52 thoughts on “Civilized countries”

  1. Michael,

    Thank you for your comment.

    1. You’re probably right, insofar as a life in prison would be miserable. Suppose, though, that you’re convicted of a crime you didn’t commit: Would it really be more humane to get executed knowing that you didn’t do it, will never have a chance to see your family (in this world, at least) and that your name is mud?

    Excellent point. Is it more ethical to unknowingly subject someone to quick and painless death, or a long, torture-filled, painful death?

    I think our aversion to torture answers that question.

    2. We’re talking about the choice between death and life in prison with no possibility of parole.

    This is only true if you use “life in prison with no possibility of parole” as some sort of term of art, divorced from the plain meaning of the words. Obviously “lfie in prison with no possibility of parole” regularly leads to not only more crimes in prison, but walking free on the outside as well.

    Unless you’re proven innocent or somehow manage to escape, the odds of producing offspring are very low, if not non-existent–it is in society’s best interests to make sure of that, and to minimize the odds of escape

    The eugenics argument is interesting. Do you also support the sterilization of the siblings of felons? You would run into Constitutional problems here, wrt the corruption of blood, etc.

    It is also in society’s best interests to make prisons safer even for non-capital prisoners (a sizable chunk of the gangs on Gangland started in prisons out of self-preservation). Think about what’s required to do these things, and you’ll see that it’s in society’s best interests to limit the negative consequences of prisoners’ actions to the greatest extent possible.

    The way to prevent murderers from teaching murder to others is to kill them, and not allow them to communicate with the general prison popopulation. This is what you are opposing.

    What we’re left with is, I think, a philosophical debate.

    To the extent that any political debate is philosophical, sure.

    Having established that a given action is PROBABLY best for any given member of a certain class of criminals,

    No. Should read: Having established that torture and retribution are heinous acts which the state should not participate in.

    what is the best approach: to implement that action automatically, or to make sure that option is always available as a choice? You prefer the first, I prefer the second.

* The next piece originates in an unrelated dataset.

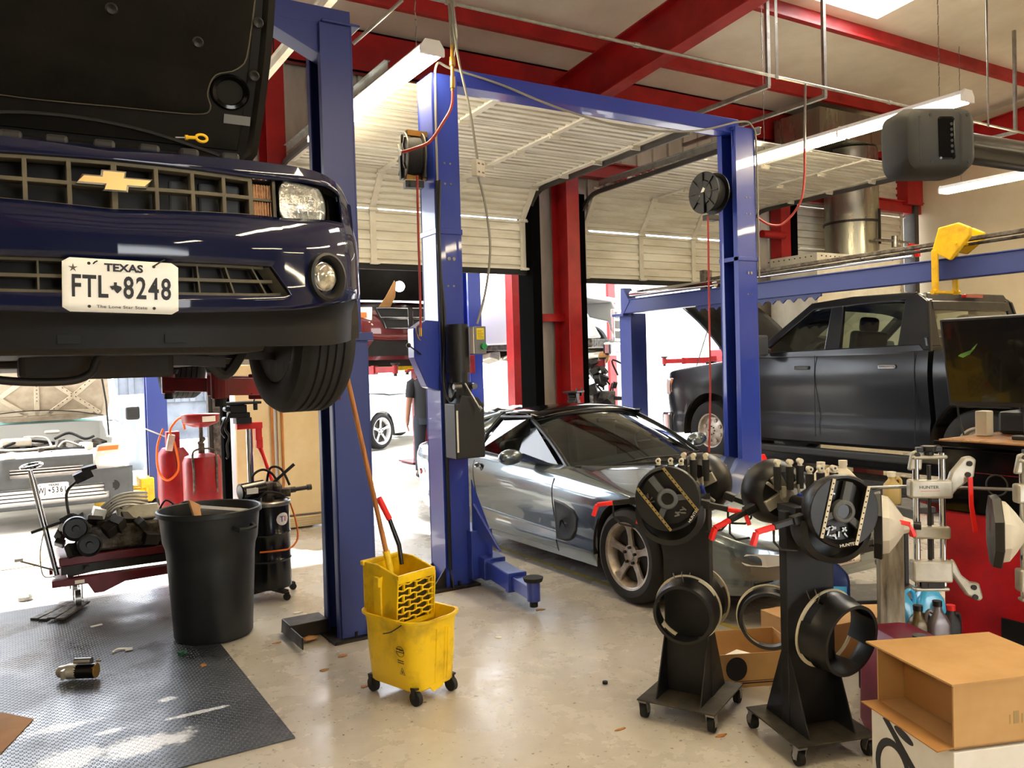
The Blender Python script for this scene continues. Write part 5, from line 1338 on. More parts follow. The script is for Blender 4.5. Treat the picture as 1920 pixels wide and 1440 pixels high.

    No. Should read: to implement that action and reap benefits, or not implement that action and reap harm.

  2. “Excellent point. Is it more ethical to unknowingly subject someone to quick and painless death, or a long, torture-filled, painful death?

    I think our aversion to torture answers that question.”

    So you would say “Whether you’re innocent or not, life in prison stinks, so we need to execute you to save you from that hardship.”? And that’s not the only situation (aside from blind fear) which would cause someone to pick life, either: How many of your coreligionists are opposed to the death penalty for the same reasons they oppose abortion? It’s not hard to imagine a prisoner getting religion and choosing a life sentence- hardship and all- to spare the executioner’s soul and to serve penance for his own crimes?

    “Obviously “lfie in prison with no possibility of parole” regularly leads to not only more crimes in prison, but walking free on the outside as well.”

    Hence my follow-up discussion of the need to reduce prison crime for all prisoners, not just lifers. As for politically motivated pardons, didn’t I discuss that in a previous post?

    “The way to prevent murderers from teaching murder to others is to kill them, and not allow them to communicate with the general prison popopulation. This is what you are opposing.”

    Who said I wanted them in the general prison population? I’m quite comfortable with the notion of keeping lifers separate from non-lifers, career criminals from first-timers.

    “No. Should read: Having established that torture and retribution are heinous acts which the state should not participate in.”

    That too. But we also seem to agree that- under current conditions- a prompt execution is probably more humane than life behind bars. I say probably because it fails to take into account the possibility that, for a given prisoner, the greater hardship of a life sentence might be worth it.